** What you need to do **
Every line of the data that contains the string "objects" must be copied.
%%
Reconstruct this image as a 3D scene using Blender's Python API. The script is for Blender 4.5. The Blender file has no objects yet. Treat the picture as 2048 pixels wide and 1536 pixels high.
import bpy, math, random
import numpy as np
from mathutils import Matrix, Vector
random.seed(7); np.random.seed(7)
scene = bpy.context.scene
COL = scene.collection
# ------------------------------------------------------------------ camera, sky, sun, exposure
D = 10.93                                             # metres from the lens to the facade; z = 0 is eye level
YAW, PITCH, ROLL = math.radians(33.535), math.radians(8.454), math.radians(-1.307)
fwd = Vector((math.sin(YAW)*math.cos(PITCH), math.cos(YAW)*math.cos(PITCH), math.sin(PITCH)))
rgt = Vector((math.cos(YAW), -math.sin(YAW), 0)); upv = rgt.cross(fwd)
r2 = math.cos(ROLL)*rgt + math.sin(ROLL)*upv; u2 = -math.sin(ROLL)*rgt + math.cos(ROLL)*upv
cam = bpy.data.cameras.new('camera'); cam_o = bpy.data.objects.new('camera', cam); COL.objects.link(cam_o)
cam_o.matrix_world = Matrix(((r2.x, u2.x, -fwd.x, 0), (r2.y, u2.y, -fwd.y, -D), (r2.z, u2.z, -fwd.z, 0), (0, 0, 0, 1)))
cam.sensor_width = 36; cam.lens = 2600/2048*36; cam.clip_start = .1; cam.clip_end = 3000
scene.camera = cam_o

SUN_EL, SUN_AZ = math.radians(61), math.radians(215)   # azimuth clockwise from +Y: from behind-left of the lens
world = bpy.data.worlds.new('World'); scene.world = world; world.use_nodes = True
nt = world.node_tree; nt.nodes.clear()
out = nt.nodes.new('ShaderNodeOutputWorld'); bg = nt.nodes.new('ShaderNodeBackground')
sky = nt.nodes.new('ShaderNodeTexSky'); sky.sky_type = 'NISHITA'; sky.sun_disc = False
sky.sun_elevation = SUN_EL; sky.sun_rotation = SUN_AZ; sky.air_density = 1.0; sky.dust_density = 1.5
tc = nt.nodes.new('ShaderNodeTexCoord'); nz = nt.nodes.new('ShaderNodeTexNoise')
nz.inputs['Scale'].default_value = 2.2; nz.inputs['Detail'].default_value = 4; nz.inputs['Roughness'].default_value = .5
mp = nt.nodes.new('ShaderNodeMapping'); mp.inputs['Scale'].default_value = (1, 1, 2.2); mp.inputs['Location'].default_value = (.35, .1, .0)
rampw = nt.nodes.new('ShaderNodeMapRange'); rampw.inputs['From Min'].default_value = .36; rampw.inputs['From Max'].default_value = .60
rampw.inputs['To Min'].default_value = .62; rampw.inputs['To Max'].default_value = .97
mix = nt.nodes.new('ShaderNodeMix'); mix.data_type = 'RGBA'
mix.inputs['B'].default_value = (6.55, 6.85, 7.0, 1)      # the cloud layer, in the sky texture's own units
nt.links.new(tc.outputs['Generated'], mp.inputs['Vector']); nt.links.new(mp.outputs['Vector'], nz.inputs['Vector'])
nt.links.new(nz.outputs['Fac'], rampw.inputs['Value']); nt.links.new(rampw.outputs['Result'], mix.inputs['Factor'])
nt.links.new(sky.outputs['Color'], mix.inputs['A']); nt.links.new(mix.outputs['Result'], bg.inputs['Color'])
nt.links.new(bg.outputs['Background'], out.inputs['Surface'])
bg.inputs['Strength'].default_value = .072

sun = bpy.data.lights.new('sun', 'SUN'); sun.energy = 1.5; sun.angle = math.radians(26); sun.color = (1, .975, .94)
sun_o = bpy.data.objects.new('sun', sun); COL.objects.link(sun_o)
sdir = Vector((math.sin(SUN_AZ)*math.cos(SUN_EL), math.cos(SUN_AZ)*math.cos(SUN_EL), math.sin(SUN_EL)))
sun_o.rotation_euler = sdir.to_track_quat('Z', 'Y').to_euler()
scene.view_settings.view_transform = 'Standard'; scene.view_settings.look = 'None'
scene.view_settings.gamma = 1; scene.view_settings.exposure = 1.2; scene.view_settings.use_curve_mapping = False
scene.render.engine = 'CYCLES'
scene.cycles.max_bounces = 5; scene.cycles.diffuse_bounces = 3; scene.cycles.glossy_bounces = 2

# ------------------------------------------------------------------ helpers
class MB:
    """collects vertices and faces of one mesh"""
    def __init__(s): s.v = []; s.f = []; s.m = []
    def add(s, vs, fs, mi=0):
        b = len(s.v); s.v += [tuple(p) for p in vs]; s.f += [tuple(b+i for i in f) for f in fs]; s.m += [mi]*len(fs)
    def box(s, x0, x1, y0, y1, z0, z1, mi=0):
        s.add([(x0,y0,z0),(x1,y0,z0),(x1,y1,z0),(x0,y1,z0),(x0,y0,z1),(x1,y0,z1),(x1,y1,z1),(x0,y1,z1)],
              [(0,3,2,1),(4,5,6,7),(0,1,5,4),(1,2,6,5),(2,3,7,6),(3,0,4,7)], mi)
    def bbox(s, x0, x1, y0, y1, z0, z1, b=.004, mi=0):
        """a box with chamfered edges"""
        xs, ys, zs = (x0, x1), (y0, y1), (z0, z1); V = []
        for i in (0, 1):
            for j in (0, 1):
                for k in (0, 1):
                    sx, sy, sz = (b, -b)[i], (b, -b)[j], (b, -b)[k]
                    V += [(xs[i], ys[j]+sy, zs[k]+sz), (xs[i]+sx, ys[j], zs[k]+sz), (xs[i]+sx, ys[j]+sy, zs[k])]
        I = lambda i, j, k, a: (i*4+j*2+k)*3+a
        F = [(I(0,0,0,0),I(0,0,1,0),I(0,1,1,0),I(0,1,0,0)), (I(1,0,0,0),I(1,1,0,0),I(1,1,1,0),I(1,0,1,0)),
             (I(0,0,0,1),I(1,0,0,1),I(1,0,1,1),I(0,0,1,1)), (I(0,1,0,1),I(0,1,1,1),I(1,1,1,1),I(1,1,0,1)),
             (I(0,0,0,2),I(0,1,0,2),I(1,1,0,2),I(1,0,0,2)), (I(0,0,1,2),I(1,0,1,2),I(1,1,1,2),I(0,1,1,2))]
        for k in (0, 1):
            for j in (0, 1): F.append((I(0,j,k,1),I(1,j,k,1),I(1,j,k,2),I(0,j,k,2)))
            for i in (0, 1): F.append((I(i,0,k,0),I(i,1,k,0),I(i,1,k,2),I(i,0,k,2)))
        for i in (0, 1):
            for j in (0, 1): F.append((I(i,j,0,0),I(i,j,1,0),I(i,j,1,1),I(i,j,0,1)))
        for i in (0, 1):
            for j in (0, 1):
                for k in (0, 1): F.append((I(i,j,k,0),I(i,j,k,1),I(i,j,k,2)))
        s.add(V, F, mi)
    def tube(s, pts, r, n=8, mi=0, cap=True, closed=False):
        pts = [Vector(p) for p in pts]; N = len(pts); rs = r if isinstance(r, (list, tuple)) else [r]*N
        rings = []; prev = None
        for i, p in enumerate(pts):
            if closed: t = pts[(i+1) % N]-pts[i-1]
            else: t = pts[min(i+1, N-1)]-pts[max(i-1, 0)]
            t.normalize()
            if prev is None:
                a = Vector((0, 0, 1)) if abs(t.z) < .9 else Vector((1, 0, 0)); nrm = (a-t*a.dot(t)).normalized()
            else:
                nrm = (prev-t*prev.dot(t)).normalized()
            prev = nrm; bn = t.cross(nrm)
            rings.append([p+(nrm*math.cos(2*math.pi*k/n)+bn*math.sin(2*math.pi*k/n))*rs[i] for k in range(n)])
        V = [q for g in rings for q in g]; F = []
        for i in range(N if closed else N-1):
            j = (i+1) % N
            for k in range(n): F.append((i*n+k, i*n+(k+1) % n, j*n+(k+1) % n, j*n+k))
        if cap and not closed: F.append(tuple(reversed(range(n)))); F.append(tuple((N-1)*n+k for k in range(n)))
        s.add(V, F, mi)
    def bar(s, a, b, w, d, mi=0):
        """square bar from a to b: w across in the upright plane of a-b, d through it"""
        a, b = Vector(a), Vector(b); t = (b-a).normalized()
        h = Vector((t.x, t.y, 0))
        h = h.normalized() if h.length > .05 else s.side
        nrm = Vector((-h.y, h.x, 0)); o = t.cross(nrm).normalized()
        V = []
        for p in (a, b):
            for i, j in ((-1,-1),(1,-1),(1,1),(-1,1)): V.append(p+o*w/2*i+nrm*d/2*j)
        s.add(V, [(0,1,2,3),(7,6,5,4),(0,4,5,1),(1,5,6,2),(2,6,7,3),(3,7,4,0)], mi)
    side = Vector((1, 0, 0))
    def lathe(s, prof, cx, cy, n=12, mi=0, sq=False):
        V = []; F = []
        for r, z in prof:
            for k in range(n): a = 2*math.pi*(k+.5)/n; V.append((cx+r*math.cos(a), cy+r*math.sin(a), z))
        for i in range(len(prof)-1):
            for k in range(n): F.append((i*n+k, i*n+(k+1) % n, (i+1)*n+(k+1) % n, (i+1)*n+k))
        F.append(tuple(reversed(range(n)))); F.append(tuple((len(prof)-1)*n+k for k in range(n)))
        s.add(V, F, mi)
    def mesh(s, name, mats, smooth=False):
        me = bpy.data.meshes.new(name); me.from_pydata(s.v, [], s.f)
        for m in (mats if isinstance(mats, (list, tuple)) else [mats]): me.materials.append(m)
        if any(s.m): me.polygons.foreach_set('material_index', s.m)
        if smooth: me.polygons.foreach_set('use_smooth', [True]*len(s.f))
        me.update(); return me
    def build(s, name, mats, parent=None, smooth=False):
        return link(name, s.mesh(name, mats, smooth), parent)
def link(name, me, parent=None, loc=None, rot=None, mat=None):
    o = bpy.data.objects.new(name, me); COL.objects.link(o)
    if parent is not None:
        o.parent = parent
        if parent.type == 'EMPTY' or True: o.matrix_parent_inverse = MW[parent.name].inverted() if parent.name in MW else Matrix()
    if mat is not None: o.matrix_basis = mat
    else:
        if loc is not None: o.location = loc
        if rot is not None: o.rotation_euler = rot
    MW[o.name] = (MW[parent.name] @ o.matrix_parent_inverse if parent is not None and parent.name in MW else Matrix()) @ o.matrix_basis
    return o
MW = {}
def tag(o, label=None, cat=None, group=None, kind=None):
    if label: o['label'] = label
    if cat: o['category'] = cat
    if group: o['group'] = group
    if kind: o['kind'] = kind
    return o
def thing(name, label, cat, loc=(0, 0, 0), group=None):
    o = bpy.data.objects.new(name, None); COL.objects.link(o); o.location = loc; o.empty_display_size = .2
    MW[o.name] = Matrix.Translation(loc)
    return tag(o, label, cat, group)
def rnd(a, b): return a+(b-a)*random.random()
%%
** Worked solution **
Reconstruct this image as a 3D scene using Blender's Python API. The script is for Blender 4.5. The Blender file has no objects yet. Treat the picture as 2048 pixels wide and 1536 pixels high.
cam = bpy.data.cameras.new('camera'); cam_o = bpy.data.objects.new('camera', cam); COL.objects.link(cam_o)
sun_o = bpy.data.objects.new('sun', sun); COL.objects.link(sun_o)
    o = bpy.data.objects.new(name, me); COL.objects.link(o)
    o = bpy.data.objects.new(name, None); COL.objects.link(o); o.location = loc; o.empty_display_size = .2